B. Wat is verklaard over het kwaad van onze menselijke natuur en Gods plan om ons te veranderen? Johannes 3:6; Jeremia 17:9; Efeze 5:26–27.

“Het is voor ons onmogelijk om in eigen kracht te ontsnappen uit het moeras van de zonde, waarin we verzonken zijn. Onze harten zijn slecht, en wij zullen deze nooit kunnen veranderen… Opvoeding, cultuur, wilskracht en de pogingen van de mens hebben allemaal hun eigen plaats, maar in dit opzicht zijn ze machteloos. Ze mogen bijdragen tot een uiterlijk correct gedragspatroon, maar ze kunnen het hart niet veranderen, ze kunnen de bronnen van het leven niet zuiveren. Er moet een kracht zijn, die van binnenuit werkt, een nieuw leven dat van boven is, voordat een zondig mens in een heilig mens veranderd kan worden. Die kracht is Christus. Alleen Zijn genade kan de levenloze eigenschappen in het innerlijk van de mens tot leven wekken en hem naar God leiden en naar het heilige.” –Schreden naar Christus, blz. 20–21.


Donderdag 30 januari

5. NIEUW LEVEN EN FRISSE DADEN

A. Welke boodschap moesten de apostelen later opschrijven over de verandering in inzicht, die met de wedergeboorte gepaard gaat? Galaten 2:20; 1 Johannes 2:15–17.

“De bekerende kracht van God kan overgeërfde en aangeleerde neigingen veranderen, want geloof in Jezus vormt ons ten goede. ‘opnieuw geboren zijn’ wil zeggen: verandering, een nieuwe geboorte in Christus Jezus.” –Het Bijbels Gezin, blz. 167.

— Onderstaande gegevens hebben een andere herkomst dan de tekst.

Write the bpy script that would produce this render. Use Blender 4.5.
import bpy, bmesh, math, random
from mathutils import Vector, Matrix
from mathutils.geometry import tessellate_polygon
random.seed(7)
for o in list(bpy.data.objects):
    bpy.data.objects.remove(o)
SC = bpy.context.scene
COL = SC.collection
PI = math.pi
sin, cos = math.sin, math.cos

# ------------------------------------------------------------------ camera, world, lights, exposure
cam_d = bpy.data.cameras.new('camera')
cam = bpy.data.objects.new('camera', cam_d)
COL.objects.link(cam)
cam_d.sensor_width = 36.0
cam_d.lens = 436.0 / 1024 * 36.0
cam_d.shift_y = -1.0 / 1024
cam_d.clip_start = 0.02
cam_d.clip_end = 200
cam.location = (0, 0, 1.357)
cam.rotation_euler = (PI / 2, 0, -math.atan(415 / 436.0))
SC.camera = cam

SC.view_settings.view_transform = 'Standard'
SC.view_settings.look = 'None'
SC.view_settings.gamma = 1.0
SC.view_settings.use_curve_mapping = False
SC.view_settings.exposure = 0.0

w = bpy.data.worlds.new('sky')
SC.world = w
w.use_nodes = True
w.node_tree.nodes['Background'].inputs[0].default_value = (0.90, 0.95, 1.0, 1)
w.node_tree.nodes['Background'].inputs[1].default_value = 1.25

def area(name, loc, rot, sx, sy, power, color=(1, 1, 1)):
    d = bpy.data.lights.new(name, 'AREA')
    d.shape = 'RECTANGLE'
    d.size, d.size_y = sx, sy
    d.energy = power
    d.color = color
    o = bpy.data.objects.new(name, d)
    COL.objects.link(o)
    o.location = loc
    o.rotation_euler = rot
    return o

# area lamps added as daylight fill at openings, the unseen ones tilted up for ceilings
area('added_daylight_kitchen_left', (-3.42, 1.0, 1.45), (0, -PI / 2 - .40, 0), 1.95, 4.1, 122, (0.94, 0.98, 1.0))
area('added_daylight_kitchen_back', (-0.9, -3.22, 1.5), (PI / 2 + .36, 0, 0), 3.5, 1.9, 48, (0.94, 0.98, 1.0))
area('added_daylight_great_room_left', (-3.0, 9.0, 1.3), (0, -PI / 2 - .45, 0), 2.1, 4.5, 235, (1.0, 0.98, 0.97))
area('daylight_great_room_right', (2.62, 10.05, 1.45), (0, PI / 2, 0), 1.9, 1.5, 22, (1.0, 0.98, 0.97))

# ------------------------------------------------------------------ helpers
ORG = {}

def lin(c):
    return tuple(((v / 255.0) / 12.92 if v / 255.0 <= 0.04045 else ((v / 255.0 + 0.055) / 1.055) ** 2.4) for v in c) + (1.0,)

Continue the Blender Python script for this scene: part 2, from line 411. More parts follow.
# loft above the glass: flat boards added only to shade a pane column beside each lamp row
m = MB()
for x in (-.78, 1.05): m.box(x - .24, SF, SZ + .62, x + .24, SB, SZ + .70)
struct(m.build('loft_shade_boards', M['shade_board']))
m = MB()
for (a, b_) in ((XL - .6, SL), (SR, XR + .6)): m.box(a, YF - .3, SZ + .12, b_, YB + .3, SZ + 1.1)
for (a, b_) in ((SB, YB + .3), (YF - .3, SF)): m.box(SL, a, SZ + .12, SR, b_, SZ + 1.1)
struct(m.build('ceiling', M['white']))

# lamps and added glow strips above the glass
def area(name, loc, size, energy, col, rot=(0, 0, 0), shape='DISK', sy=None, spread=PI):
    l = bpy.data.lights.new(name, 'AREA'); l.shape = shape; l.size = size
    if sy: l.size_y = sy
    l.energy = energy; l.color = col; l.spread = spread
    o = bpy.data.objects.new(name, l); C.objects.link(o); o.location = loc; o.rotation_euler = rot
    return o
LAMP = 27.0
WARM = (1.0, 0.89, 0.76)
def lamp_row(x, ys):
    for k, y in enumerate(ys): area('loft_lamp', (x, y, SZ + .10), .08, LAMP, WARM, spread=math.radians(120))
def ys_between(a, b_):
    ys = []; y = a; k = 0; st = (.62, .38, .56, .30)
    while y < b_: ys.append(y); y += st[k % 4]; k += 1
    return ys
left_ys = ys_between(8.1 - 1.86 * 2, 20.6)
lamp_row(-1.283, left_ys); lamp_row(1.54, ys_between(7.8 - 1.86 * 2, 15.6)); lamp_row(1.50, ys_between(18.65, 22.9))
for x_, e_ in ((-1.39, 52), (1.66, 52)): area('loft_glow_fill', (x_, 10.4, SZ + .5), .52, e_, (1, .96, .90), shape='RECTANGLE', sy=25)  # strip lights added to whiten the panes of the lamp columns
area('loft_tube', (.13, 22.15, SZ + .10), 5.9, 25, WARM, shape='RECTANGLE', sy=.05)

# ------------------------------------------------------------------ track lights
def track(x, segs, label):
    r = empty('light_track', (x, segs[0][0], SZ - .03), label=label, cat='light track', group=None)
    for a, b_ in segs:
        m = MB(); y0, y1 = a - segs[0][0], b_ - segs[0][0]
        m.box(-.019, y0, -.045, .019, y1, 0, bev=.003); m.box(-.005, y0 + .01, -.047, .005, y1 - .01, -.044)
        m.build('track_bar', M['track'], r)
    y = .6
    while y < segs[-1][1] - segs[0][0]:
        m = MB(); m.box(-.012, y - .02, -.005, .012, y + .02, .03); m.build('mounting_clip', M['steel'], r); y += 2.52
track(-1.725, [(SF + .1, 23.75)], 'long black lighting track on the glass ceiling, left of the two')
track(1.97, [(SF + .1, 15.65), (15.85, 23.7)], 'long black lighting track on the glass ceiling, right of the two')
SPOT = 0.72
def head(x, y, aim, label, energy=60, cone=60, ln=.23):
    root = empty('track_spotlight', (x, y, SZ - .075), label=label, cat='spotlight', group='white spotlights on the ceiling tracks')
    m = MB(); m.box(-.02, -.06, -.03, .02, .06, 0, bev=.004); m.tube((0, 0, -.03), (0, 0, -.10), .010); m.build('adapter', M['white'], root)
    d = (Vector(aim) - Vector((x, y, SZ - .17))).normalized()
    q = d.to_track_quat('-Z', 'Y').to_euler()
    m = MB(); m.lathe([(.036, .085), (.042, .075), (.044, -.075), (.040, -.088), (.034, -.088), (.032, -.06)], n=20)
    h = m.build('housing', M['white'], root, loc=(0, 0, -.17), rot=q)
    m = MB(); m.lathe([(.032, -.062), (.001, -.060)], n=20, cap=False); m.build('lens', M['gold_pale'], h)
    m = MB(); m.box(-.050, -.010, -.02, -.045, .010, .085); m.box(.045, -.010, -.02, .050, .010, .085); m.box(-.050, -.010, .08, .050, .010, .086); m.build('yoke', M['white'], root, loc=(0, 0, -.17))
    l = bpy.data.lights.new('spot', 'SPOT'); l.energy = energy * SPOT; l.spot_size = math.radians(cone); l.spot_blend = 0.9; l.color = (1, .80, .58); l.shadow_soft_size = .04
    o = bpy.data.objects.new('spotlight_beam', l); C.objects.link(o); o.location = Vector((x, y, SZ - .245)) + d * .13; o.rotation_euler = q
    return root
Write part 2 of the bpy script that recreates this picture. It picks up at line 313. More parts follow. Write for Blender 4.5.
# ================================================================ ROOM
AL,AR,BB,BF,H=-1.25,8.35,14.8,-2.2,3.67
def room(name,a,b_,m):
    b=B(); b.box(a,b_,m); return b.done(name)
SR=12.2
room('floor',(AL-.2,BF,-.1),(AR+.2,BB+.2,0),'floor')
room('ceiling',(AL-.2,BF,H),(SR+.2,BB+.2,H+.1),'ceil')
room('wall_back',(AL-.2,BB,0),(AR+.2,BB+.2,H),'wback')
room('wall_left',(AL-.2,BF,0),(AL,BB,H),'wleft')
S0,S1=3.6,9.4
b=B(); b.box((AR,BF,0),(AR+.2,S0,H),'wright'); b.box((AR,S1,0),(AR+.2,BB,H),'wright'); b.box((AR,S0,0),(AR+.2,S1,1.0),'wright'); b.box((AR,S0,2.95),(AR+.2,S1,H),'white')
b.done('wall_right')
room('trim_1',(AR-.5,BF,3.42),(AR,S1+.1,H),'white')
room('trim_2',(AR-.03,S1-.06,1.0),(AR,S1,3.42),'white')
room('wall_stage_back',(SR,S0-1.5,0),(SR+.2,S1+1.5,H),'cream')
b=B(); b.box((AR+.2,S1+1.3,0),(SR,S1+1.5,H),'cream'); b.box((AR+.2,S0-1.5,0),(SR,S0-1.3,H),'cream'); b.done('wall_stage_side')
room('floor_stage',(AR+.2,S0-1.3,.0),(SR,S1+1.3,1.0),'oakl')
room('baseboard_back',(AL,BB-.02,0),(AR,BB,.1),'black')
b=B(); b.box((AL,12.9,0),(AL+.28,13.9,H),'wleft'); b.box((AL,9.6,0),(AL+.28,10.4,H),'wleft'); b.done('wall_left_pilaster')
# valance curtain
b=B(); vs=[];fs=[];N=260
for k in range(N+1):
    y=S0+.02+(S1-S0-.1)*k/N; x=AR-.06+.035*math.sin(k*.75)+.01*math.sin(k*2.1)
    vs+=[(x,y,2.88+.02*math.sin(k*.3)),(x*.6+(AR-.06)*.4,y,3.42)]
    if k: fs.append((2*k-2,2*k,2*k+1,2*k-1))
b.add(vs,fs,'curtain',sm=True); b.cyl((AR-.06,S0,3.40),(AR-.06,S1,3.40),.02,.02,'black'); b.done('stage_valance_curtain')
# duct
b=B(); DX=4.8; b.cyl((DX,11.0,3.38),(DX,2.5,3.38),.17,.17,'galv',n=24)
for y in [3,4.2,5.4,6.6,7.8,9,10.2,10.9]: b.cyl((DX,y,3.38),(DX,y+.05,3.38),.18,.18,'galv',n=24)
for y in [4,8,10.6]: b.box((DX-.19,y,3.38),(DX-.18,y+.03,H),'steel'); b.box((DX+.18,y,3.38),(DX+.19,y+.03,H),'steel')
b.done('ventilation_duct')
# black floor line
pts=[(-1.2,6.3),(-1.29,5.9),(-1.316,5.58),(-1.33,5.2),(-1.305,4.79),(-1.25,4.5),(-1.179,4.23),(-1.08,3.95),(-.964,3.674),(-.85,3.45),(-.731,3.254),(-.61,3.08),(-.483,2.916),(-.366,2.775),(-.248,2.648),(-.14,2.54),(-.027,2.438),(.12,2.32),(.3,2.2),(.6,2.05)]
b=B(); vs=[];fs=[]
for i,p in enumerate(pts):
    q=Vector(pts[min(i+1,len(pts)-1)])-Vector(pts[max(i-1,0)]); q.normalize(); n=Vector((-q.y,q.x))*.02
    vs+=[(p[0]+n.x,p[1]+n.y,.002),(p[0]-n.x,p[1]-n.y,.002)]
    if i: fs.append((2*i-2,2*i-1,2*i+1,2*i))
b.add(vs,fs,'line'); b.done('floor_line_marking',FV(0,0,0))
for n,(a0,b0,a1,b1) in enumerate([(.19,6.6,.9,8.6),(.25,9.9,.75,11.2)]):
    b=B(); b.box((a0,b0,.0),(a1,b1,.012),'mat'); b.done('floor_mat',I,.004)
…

“Hij (Paulus) was ervan overtuigd, dat als de geesten van de mensen ertoe gebracht konden worden het verbazingwekkende offer te begrijpen, dat de Majesteit van de hemel bracht, alle zelfzucht uit hun harten verbannen zou worden. Hij richt de geest eerst op de positie, die Christus in de hemel innam, in de boezem van Zijn Vader; hij openbaart Hem daarna als iemand die Zijn heerlijkheid aflegt, Zich vrijwillig onderwerpt aan alle vernederende omstandigheden van de menselijke natuur, de verantwoordelijkheden van een dienaar op zich neemt en gehoorzaam wordt tot de dood, en die dood is de meest schandelijke en weerzinwekkende, de meest schandelijke, de meest pijnlijke, de dood aan het kruis. Kunnen christenen deze wonderbaarlijke tentoonstelling van de liefde van God voor de mens overdenken zonder emoties van liefde en een besef van het feit, dat wij niet van onszelf zijn? Zo’n Meester moet niet gediend worden vanuit tegenzinnige, hebzuchtige, zelfzuchtige motieven.” –Testimonies for the Church, vol. 4, blz. 458.

“Ik zou u hetzelfde willen zeggen, als wat Christus tegen Nicodémus zei: ‘Gijlieden moet wederom geboren worden’. Zij, in wier hart Christus regeert, zullen niet verlangen om de uiterlijkheden van de wereld te imiteren. Zij zullen de banier van het kruis overal uitdragen, altijd getuigenis afleggen van hogere doelen en edeler thema’s dan die waar wereldse mensen in opgaan. Onze kleding, onze huizen, onze gesprekken moeten getuigen van onze toewijding aan God. Wat een kracht zou uitgaan van hen, die er zo doende blijk van zouden geven, dat zij alles hadden opgegeven voor Christus.” –Getuigenissen voor de Gemeente 5, blz. 156.


Vrijdag 31 januari

Terugblik

1. Hoe zag Nicodémus zichzelf vanwege zijn goede werken?

2. Hoe gedroeg Nicodémus zich in de aanwezigheid van Christus?

3. Wat betekent het om “wedergeboren” te worden?

4. Hoe vindt de wedergeboorte plaats?

5. Welke verandering in houding is het gevolg van de wedergeboorte, en waarom?